В Советском Союзе оба фактора – идеологический и финансовый – либо отсутствовали, либо работали иным образом: возможно из-за того, что и у самой сталинской элиты были рабоче-крестьянские корни, она не испытывала такого беспокойства по поводу гигиены рабочего класса и общественных беспорядков, как ее коллеги из капиталистических стран. В основе такого отношения Сталина к рабочему классу и крестьянам лежали вовсе не проблемы гигиены. Что касается инвестиций, то здесь финансовые соображения тоже играли важную роль. В этой книге мы увидим многочисленные примеры того, как советские санитарные инспекторы обращались в центральные плановые органы и обязывали местные Советы или конкретные промышленные предприятия создавать необходимую санитарную инфраструктуру, начиная с канализационных трубопроводов и заканчивая очистными сооружениями. Но центральные органы в Москве – либо в лице Госплана (Государственный плановый комитет Совета Министров СССР), либо промышленных министерств – отказывались выдавать средства на эти мероприятия. Подобное происходило и в сфере жилищного строительства, которое было столь незначительным во времена Сталина, что сильно отставало от темпов роста городского населения. Органы здравоохранения были отлично осведомлены о том, что перенаселенность являлась серьезной угрозой здоровью, но им пришлось ждать до тех пор, пока к власти в 1953 году пришел Никита Хрущев. Лишь тогда в Советском Союзе стали осуществляться серьезные капиталовложения в жилищное строительство.
Экономическая логика сталинизма, как оказалось, заключалась в том, что дешевле было остановить заболевания, предотвращая и контролируя вспышки эпидемий, а не направляя значительные инвестиционные ресурсы на санитарные реформы. Поэтому послевоенный период ознаменовался запуском повсеместных программ по общественному здравоохранению, целью которых стала иммунизация против инфекционных заболеваний, а также выполнение регулярных дизинфекций определенных целевых групп населения, выявление и изоляция переносчиков заболеваний или организмов – переносчиков заболеваний (прежде всего вшей), проверка пищевых предприятий и рыночных торговцев на предмет бактериального заражения и обучение населения гигиене. Все это были разумные и важные меры общественного здравоохранения, но они проводились в то время, когда города все еще были благоприятной средой для тех заболеваний, которые старались предотвратить органы здравоохранения, и когда сами больницы не располагали канализационными системами или методами для безопасного уничтожения зараженных человеческих отходов.

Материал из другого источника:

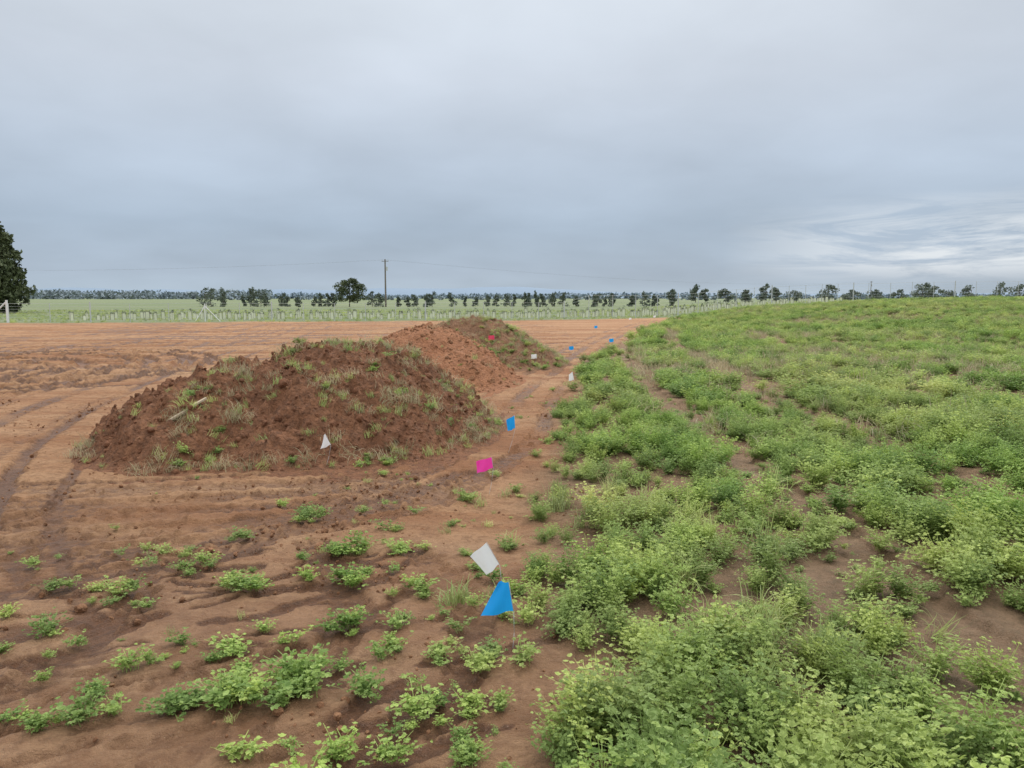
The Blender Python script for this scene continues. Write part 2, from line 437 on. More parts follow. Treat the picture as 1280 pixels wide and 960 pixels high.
# ---- crop
def cropmask(x,y):
    e=x-crop_edge(y)+.35*(fbm(x*2,y*2,61,2)-.5)
    ok=ss(-.05,.12,e)
    den=fbm(x*1.1,y*.8,62,3)
    d=.36+1.35*ss(.29,.50,den)
    for cx,st in ((2.25,1.0),(4.0,1.0),(7.6,.95),(9.4,.9)):
        c=cx+np.interp(y,[0,8,14,24,40],[0,.05,.25,1.2,4])
        wv=.15+.20*fbm(x*0+cx,y*.7,63,2)+.08*(1-ss(2,8,y))+.10*ss(9,16,y)
        dd=np.abs(x-c+.35*(fbm(x*1.6,y*1.6,64,2)-.5))
        d=d*(1-st*.96*(1-ss(wv*.7,wv*1.25,dd)))
    return np.clip(ok*d,0,1.6)
def sample(x0,x1,y0,y1,dens,fov=True):
    n=int((x1-x0)*(y1-y0)*dens);x=rng.uniform(x0,x1,n);y=rng.uniform(y0,y1,n)
    if fov:
        k=(np.abs(x)<.80*y+2.0);x,y=x[k],y[k]
    return x,y
x,y=sample(-.5,11,1.4,11,30)
k=rng.random(len(x))<cropmask(x,y)*.85;x,y=x[k],y[k]
k=np.hypot(x,y)>1.9;x,y=x[k],y[k]
hgt=.5+.85*fbm(x*.8,y*.8,66,2);edge=ss(0,.4,x-crop_edge(y))
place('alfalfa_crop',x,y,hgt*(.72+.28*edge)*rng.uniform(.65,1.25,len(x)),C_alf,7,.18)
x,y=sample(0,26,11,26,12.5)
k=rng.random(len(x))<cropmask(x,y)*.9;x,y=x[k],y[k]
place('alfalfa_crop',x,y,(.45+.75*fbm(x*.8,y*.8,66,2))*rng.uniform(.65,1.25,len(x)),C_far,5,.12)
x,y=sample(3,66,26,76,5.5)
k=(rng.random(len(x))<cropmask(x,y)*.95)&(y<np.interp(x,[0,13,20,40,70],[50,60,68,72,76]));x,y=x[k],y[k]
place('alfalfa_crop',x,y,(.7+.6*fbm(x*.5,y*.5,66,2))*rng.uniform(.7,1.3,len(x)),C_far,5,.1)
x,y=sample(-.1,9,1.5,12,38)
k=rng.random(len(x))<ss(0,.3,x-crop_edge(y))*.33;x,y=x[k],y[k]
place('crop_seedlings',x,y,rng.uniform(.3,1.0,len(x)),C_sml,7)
# grass inside crop
x,y=sample(.3,10,1.8,16,12)
k=rng.random(len(x))<.035+ss(.55,.72,fbm(x*.7+5,y*.5,71,3))*.42;x,y=x[k],y[k]
xa=[1.25,1.35,1.2,1.5,1.15,1.3,.95,1.6,.8,1.3,1.45,1.05];ya=[3.6,3.2,3.4,2.9,5.0,5.3,4.2,4.6,6.2,4.9,3.0,3.1]
x=np.concatenate([x,xa,xa]);y=np.concatenate([y,ya,np.array(ya)+.12])
k=(x>crop_edge(y)+.15)
place('grass_in_crop',x[k],y[k],rng.uniform(.6,1.1,k.sum()),C_gr,4,.3)
x,y=sample(1,60,8,70,6)
k=rng.random(len(x))<ss(.42,.58,fbm(x*.16,y*.16,72,3))*ss(0,1,x-crop_edge(y)-.8)*ss(6,14,y);x,y=x[k],y[k]
k=y<np.interp(x,[0,13,20,40,70],[50,60,68,72,76]);x,y=x[k],y[k]
place('dry_grass_in_crop',x,y,rng.uniform(1.6,2.7,len(x)),C_dr,4)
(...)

Как я проводил данное исследование
Мое исследование городской среды основывается на детальных сравнительных местных исследованиях, как я их называю, тыловых промышленных районов РСФСР. Под понятием «тыловые районы» я имею в виду те районы России, в которых не велись боевые действия и которые не подверглись массовому разрушению в период Второй мировой войны. Единственным частичным исключением является Московская область, которая в течение короткого периода времени находилась под немецкой оккупацией. Существует весьма неплохой архив документов о восстановительных работах в таких советских городах, как Ленинград и Сталинград, и в городах Украины. Также у нас есть три очень тщательных исследования на английском языке о восстановительных работах в Ростове-на-Дону, Севастополе и Киеве[22]. Проблемы их восстановления были отличны и в техническом плане, и в политическом от тех проблем, с которыми столкнулись тыловые районы. Как мы увидим, инфраструктура последних также очень сильно пострадала во время войны, но это произошло в основном из-за вынужденного запустения, распространившегося из-за отсутствия средств и квалифицированных сотрудников, которые должны были бы выполнять ремонт и техническое обслуживание. Запустение произошло не из-за военных действий или преднамеренных диверсий отступавшей нацистской армии. По сути, фокусируя внимание на тыловых районах, методологически мы подходим максимально близко к анализу конкретных атрибутов городской среды, которые были свойственны сталинской системе как системе, тех черт, которые скрывались за масштабным физическим уроном, нанесенным оккупированным территориям во время войны.
Районы, которые рассматриваются в исследовании (с запада на восток): Москва и Московская область, Ярославская и Ивановская области, Горький и Горьковская область – в Центральной России; Казань и Куйбышев – в Поволжье; Свердловск и Свердловская область, Молотов и Молотовская область, Челябинск и Челябинская область – на Урале;Кемеровская область в Кузнецком бассейне (Кузбасс) – в Сибири. В главах 4 и 5 у меня будет возможность включить дополнительные ряды данных по Ленинграду и Башкирии (Южный Урал) там, где это будет важно для исследования. Документы, которые мною используются (я объясню это сейчас), позволяют нам изучать эти районы, используя лонгитюдный способ, в период с последних лет войны и до первых лет после смерти Сталина. Хотя это и относительно короткий период, мы все же можем оценить произошедшие изменения. Мы также изучаем районы по двум разным направлениям: мы можем сравнивать как опыт разных районов, так и сопоставлять ситуацию внутри района между основными промышленными центрами (например, Москва, Свердловск или Челябинск) и малыми промышленными городами в их областях.